Does SA have the skills to back up water sector investment?
THE African Union-AIP Water Investment Summit 2025, held in Cape Town in August, secured USD 10 billion in investment commitments for the continent. Yet water infrastructure spend must be matched by investment in skills and professionalisation, says Dr Lester Goldman, CEO of the Water Institute of Southern Africa (WISA).
“Without the right skills, infrastructure investment becomes an exercise in futility,” he warns.
Days before the summit, President Ramaphosa opened the new System 5A Water Purification Plant at Rand Water’s Zuikerbosch Station in Vereeniging.
The plant adds 600 million litres of potable water daily – enough for 2.4 million people. But Goldman stresses that infrastructure must be supported by human capacity: leadership, management, and technical expertise, all operating in a dependency chain.
Leaders in the sector are often not water experts but depend on the technical proficiency of process controllers and engineers. Regulation 3630, gazetted in June 2023, requires that water services works be supervised by at least a Class V process controller registered with WISA and committed to continuous professional development.
However, many municipalities have resisted compliance, citing budget constraints or fear of not meeting standards.

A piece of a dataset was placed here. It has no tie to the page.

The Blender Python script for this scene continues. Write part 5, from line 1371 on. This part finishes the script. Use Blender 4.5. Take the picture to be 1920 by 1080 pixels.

Goldman calls this short-sighted: “Maintaining skills costs less than repairing broken infrastructure. Professionalisation is a career enhancer, not
an obstacle.”
Regulation 3630 aims to boost accountability, transparency, and performance. “Water investment is welcome, but people are just as critical as pipes and plants,” Goldman concludes, urging municipalities to engage WISA to secure South Africa’s water future.